GIVEN PROBLEM »
Beneath this line sits some data. Return only its lines from the one holding "Model this scene" through the one holding "COL = SC.collection", inclusive, exactly, with the images removed.

MATERIAL TO PROCESS »
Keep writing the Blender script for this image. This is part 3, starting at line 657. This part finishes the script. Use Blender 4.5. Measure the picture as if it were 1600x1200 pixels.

--

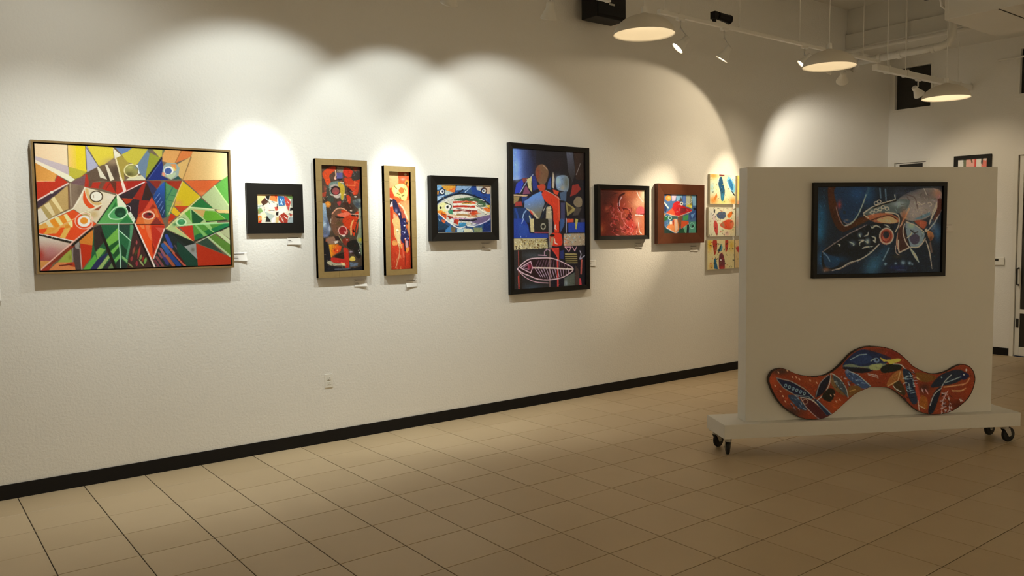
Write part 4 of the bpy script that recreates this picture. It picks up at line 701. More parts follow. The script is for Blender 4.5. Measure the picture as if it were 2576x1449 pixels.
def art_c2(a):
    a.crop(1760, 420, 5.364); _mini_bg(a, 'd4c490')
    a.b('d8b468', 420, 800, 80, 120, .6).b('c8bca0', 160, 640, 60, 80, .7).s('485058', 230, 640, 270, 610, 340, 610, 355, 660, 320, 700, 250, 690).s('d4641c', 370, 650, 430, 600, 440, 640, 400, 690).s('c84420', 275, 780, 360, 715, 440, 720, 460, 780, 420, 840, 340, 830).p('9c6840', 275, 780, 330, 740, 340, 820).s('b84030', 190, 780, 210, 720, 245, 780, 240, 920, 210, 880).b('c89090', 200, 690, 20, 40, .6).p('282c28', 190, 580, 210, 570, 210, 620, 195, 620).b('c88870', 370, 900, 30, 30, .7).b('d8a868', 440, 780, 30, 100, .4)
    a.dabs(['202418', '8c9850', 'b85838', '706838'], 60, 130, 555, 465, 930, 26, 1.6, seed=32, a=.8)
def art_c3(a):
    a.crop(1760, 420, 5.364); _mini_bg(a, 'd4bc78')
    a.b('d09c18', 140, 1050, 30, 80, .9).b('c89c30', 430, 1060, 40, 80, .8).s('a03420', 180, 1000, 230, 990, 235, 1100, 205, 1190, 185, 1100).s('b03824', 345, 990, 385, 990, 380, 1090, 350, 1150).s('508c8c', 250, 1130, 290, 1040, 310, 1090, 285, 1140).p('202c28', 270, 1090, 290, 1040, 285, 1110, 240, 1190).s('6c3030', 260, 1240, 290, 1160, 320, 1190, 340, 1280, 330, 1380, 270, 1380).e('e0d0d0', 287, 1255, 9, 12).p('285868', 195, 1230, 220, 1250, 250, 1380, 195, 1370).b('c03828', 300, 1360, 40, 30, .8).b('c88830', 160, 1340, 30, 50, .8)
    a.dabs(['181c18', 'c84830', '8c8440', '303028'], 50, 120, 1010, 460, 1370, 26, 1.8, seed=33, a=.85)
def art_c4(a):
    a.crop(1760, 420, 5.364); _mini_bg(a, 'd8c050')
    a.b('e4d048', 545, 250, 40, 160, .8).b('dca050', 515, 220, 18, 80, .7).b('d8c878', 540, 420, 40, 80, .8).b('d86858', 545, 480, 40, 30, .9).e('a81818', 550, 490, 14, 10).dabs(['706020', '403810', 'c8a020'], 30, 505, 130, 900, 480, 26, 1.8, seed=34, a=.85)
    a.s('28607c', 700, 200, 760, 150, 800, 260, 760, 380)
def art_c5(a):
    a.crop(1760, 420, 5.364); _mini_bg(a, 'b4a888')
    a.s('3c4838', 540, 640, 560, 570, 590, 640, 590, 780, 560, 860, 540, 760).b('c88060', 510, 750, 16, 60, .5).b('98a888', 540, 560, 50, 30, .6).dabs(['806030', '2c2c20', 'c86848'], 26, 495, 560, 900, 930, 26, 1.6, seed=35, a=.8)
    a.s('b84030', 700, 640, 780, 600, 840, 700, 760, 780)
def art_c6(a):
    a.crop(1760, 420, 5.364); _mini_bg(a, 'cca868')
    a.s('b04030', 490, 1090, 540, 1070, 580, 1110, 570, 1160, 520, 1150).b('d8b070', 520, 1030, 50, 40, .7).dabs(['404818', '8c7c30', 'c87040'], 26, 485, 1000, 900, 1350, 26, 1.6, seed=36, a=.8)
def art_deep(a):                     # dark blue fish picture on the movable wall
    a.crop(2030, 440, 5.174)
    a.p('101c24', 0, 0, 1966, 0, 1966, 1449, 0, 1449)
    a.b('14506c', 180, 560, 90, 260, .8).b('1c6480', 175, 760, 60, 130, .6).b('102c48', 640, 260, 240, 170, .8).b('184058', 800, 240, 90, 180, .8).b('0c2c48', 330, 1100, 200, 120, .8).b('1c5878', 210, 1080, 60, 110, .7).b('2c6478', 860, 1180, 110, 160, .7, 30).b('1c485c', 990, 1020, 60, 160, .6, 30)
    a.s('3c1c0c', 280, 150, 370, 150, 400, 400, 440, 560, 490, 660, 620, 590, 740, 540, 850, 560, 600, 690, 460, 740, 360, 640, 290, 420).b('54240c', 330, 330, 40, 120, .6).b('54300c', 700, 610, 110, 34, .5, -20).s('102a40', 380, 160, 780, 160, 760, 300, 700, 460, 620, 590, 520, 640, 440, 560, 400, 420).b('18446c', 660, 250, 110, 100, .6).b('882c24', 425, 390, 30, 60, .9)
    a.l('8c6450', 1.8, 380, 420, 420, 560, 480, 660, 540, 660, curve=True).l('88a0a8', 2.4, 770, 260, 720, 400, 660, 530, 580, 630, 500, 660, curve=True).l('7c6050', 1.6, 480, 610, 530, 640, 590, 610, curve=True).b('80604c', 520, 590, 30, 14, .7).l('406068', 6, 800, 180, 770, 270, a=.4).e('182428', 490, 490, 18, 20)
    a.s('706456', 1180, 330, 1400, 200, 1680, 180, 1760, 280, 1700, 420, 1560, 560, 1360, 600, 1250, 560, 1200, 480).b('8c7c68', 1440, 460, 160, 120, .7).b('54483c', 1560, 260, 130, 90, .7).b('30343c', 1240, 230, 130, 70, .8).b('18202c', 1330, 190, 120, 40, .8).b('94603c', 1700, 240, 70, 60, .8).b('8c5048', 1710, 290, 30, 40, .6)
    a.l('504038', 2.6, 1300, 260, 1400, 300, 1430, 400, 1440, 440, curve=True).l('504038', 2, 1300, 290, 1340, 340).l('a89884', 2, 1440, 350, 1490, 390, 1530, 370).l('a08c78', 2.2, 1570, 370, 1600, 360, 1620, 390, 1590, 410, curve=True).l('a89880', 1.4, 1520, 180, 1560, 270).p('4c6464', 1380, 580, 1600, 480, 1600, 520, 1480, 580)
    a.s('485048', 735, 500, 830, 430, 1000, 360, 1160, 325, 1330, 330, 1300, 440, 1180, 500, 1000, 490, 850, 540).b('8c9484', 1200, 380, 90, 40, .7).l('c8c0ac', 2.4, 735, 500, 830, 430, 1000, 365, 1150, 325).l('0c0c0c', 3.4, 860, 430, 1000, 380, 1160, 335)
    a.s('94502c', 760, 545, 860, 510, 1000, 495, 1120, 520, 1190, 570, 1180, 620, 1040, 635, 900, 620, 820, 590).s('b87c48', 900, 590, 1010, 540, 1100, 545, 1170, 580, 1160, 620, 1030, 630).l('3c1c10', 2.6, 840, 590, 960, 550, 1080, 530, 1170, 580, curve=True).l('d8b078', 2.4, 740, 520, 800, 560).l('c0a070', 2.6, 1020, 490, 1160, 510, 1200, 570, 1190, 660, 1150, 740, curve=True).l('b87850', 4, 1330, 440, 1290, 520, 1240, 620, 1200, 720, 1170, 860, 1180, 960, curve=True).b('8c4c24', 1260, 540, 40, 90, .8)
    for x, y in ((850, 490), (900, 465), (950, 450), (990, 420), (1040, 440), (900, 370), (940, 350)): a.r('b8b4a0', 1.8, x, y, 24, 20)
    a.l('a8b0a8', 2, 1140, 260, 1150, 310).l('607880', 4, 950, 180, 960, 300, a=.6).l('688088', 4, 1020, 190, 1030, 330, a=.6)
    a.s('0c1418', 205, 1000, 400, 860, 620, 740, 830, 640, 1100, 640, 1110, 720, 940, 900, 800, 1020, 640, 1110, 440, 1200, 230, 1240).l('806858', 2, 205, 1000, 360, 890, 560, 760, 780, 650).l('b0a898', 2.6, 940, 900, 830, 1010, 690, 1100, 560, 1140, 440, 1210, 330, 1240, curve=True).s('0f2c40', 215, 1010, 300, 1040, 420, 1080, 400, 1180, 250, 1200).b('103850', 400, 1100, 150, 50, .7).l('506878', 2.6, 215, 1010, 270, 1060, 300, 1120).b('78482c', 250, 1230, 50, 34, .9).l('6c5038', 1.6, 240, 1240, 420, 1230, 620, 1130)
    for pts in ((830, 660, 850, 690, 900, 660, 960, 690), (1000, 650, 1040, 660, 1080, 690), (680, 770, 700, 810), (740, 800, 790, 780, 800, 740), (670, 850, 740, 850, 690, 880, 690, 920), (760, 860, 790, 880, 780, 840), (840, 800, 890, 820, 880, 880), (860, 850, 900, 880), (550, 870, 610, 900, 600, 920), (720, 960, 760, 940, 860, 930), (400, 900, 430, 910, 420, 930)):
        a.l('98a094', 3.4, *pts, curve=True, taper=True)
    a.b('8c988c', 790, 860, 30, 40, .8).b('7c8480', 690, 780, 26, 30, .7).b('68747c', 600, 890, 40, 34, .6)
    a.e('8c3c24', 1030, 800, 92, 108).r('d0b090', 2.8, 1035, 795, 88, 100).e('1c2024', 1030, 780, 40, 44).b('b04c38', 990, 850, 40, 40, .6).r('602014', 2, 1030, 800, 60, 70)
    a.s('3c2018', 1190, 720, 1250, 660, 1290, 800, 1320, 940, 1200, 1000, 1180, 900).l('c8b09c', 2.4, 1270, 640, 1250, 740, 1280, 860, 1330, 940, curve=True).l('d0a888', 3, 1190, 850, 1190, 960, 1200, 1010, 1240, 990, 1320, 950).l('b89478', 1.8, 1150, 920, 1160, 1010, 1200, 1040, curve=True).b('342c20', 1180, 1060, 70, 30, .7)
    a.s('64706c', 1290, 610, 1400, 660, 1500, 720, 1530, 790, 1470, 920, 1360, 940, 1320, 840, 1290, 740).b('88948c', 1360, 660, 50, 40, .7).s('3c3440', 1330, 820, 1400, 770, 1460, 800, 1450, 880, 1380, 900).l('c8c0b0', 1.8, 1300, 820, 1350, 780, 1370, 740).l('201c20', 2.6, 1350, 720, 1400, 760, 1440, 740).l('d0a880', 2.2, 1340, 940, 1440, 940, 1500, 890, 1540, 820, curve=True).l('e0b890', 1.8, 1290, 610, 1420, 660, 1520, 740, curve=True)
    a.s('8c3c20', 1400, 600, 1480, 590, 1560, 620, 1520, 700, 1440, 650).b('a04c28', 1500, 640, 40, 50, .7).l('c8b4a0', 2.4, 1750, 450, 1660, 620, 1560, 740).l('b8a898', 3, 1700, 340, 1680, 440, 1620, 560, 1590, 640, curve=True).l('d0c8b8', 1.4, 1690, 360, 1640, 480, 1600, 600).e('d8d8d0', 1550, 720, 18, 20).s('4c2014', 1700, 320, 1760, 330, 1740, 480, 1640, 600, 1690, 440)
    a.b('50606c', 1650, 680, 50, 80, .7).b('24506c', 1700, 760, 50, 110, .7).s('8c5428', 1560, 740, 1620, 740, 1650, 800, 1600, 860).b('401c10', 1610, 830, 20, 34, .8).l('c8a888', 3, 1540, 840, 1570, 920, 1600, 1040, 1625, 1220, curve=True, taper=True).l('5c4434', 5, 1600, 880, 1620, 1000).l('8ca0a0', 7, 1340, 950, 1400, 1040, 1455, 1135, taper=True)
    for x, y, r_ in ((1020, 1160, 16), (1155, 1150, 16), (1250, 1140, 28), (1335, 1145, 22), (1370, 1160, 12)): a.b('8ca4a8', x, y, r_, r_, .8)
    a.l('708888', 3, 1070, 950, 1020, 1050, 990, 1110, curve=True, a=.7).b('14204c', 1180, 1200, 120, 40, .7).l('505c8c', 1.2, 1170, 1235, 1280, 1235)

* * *

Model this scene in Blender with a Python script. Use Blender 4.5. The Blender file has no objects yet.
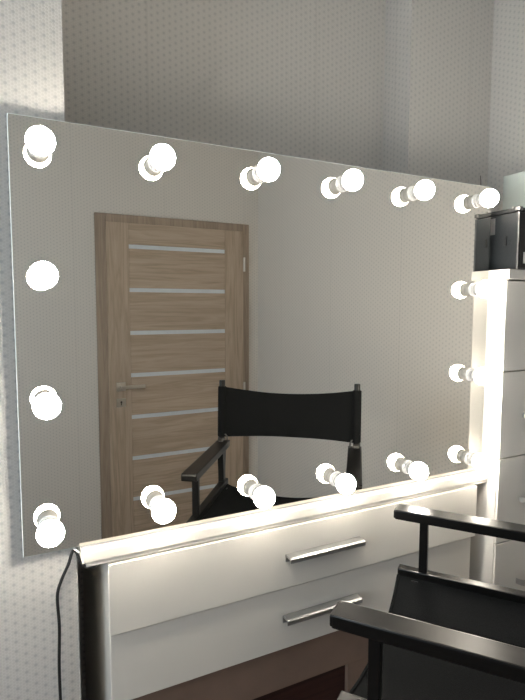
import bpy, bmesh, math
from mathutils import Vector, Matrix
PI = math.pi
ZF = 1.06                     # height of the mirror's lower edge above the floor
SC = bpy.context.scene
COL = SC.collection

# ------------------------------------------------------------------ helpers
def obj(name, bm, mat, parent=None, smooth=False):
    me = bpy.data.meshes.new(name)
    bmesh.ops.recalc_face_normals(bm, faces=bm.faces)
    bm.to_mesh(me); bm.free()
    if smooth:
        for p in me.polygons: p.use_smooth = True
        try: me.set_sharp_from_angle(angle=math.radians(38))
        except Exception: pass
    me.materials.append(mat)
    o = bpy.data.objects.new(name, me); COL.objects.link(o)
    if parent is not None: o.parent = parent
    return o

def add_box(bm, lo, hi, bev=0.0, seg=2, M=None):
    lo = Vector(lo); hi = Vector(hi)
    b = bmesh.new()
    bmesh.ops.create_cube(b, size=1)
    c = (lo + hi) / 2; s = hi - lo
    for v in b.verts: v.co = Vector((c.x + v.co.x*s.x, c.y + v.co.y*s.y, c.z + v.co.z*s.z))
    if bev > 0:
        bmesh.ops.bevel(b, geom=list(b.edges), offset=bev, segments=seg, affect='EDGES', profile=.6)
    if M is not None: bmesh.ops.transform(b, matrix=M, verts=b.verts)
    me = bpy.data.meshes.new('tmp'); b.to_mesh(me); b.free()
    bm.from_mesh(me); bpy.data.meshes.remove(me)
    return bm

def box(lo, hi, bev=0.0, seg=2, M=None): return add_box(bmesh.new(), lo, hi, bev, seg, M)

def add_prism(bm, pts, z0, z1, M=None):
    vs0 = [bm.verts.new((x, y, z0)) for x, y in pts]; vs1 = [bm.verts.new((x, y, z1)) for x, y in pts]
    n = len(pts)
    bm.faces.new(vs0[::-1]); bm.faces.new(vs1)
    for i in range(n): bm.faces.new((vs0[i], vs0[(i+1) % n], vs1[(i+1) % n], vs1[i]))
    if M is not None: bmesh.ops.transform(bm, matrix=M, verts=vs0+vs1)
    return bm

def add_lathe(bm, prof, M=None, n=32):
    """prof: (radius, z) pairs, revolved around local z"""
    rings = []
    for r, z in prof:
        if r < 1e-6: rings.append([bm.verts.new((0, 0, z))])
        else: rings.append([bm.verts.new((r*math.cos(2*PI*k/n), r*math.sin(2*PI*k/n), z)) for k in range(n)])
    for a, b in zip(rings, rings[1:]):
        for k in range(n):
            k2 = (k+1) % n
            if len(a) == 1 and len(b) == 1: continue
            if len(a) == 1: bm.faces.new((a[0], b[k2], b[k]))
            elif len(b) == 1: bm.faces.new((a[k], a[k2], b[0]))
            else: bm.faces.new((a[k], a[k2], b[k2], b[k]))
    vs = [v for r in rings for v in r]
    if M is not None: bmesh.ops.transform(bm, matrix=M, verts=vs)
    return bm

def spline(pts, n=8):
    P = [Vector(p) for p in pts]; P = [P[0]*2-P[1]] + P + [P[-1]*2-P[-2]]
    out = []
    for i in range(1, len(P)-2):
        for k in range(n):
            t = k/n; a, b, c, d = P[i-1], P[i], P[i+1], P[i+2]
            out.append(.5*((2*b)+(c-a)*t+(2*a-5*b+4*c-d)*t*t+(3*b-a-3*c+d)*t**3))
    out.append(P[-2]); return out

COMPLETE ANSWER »
Model this scene in Blender with a Python script. Use Blender 4.5. The Blender file has no objects yet.
import bpy, bmesh, math
from mathutils import Vector, Matrix
PI = math.pi
ZF = 1.06                     # height of the mirror's lower edge above the floor
SC = bpy.context.scene
COL = SC.collection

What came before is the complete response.